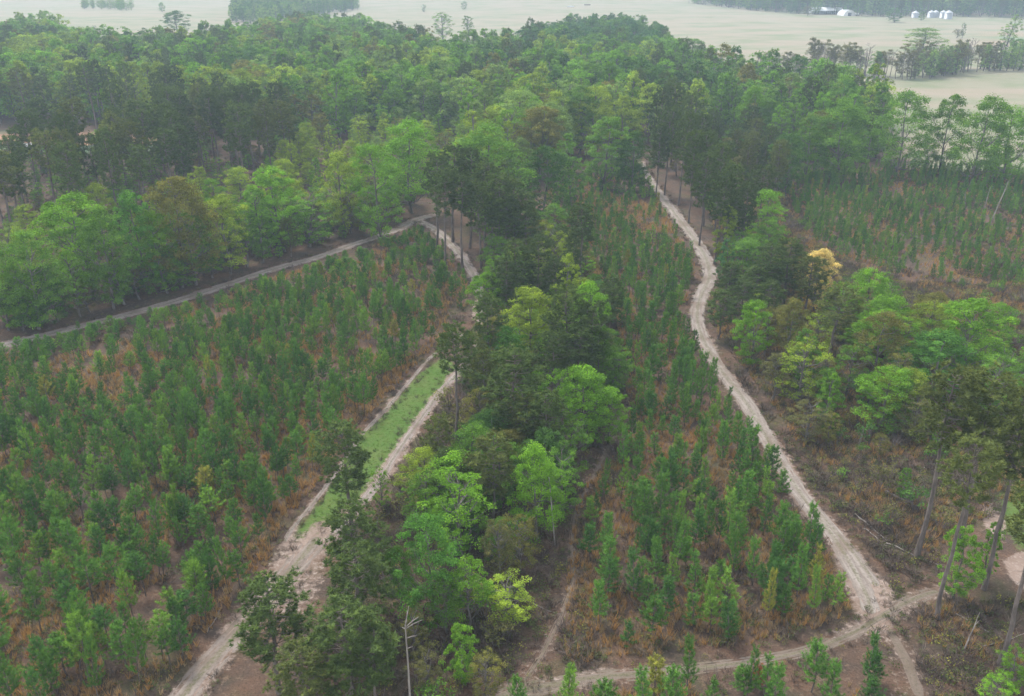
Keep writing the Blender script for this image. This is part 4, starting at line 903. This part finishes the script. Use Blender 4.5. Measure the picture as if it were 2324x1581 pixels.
def sample(polys, dens, seed, test):
    R = np.random.default_rng(seed); out = []
    for p in polys:
        lo, hi = p.min(0), p.max(0); n = int((hi - lo).prod() * dens)
        x, y = R.uniform(lo[0], hi[0], n), R.uniform(lo[1], hi[1], n)
        k = sd_poly(x, y, p) > 0; x, y = x[k], y[k]
        px, py = project(x, y, 0.5); k = (px > -30) & (px < 2354) & (py < 1620); x, y = x[k], y[k]
        dr = np.min([d_line(x, y, rd) for rd in ROADS + [LANE_LOW]], axis=0)
        k = test(x, y, R, dr); out.append(np.column_stack([x[k], y[k]]))
    return np.concatenate(out)
ALL_B = [BLOCK_L, BLOCK_M, BLOCK_R, BLOCK_D]
EDGE_B = gpoly([(1020, 745), (1000, 820), (930, 880), (860, 960), (800, 1030), (720, 1140), (640, 1250), (600, 1290), (570, 1270), (700, 1080), (800, 940), (900, 830)])
def grassy(x, y, R, dr):
    n = fbm(x / 7, y / 7, 21)
    return (dr > 2.0) & (sd_poly(x, y, LAWN) < -0.6) & (R.random(len(x)) < sstep(0.36, 0.56, n))
PATHGRASS = gpoly([(1290, 1260), (1310, 1130), (1420, 1000), (1425, 1060), (1345, 1170), (1345, 1400), (1350, 1500), (1330, 1550), (1280, 1500)])
g1 = np.vstack([sample([BLOCK_L, BLOCK_M, BLOCK_D, STRIP_R, WOODS_BR, PATHGRASS], 3.2, 81, grassy), sample([BLOCK_R], 1.3, 80, grassy)]); g2 = sample([EDGE_B], 3.5, 82, lambda x, y, R, dr: (dr > 1.2) & (sd_poly(x, y, LAWN) < -0.8) & (R.random(len(x)) < 0.7))
G = np.vstack([g1, g2]); R = np.random.default_rng(83); n = len(G)
s = R.uniform(0.6, 1.25, n)
scatter('broom_grass', np.column_stack([G, hz(G[:, 0], G[:, 1])]), R.integers(0, 4, n), np.column_stack([np.zeros((n, 2)), R.uniform(0, 6.28, n)]), np.column_stack([s, s, s]),
        [tuft(600, 16, 0.95, 0.22, 0.055, m_broom), tuft(601, 13, 0.8, 0.25, 0.055, m_broom2), tuft(602, 18, 1.05, 0.2, 0.05, m_broom), tuft(603, 14, 0.7, 0.28, 0.055, m_broom2)],
        'rust-orange broom grass growing between the young pines', 'grass')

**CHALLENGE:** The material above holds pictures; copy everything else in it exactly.

**RESPONSE FOR THIS EXERCISE:**
Keep writing the Blender script for this image. This is part 4, starting at line 903. This part finishes the script. Use Blender 4.5. Measure the picture as if it were 2324x1581 pixels.
def sample(polys, dens, seed, test):
    R = np.random.default_rng(seed); out = []
    for p in polys:
        lo, hi = p.min(0), p.max(0); n = int((hi - lo).prod() * dens)
        x, y = R.uniform(lo[0], hi[0], n), R.uniform(lo[1], hi[1], n)
        k = sd_poly(x, y, p) > 0; x, y = x[k], y[k]
        px, py = project(x, y, 0.5); k = (px > -30) & (px < 2354) & (py < 1620); x, y = x[k], y[k]
        dr = np.min([d_line(x, y, rd) for rd in ROADS + [LANE_LOW]], axis=0)
        k = test(x, y, R, dr); out.append(np.column_stack([x[k], y[k]]))
    return np.concatenate(out)
ALL_B = [BLOCK_L, BLOCK_M, BLOCK_R, BLOCK_D]
EDGE_B = gpoly([(1020, 745), (1000, 820), (930, 880), (860, 960), (800, 1030), (720, 1140), (640, 1250), (600, 1290), (570, 1270), (700, 1080), (800, 940), (900, 830)])
def grassy(x, y, R, dr):
    n = fbm(x / 7, y / 7, 21)
    return (dr > 2.0) & (sd_poly(x, y, LAWN) < -0.6) & (R.random(len(x)) < sstep(0.36, 0.56, n))
PATHGRASS = gpoly([(1290, 1260), (1310, 1130), (1420, 1000), (1425, 1060), (1345, 1170), (1345, 1400), (1350, 1500), (1330, 1550), (1280, 1500)])
g1 = np.vstack([sample([BLOCK_L, BLOCK_M, BLOCK_D, STRIP_R, WOODS_BR, PATHGRASS], 3.2, 81, grassy), sample([BLOCK_R], 1.3, 80, grassy)]); g2 = sample([EDGE_B], 3.5, 82, lambda x, y, R, dr: (dr > 1.2) & (sd_poly(x, y, LAWN) < -0.8) & (R.random(len(x)) < 0.7))
G = np.vstack([g1, g2]); R = np.random.default_rng(83); n = len(G)
s = R.uniform(0.6, 1.25, n)
scatter('broom_grass', np.column_stack([G, hz(G[:, 0], G[:, 1])]), R.integers(0, 4, n), np.column_stack([np.zeros((n, 2)), R.uniform(0, 6.28, n)]), np.column_stack([s, s, s]),
        [tuft(600, 16, 0.95, 0.22, 0.055, m_broom), tuft(601, 13, 0.8, 0.25, 0.055, m_broom2), tuft(602, 18, 1.05, 0.2, 0.05, m_broom), tuft(603, 14, 0.7, 0.28, 0.055, m_broom2)],
        'rust-orange broom grass growing between the young pines', 'grass')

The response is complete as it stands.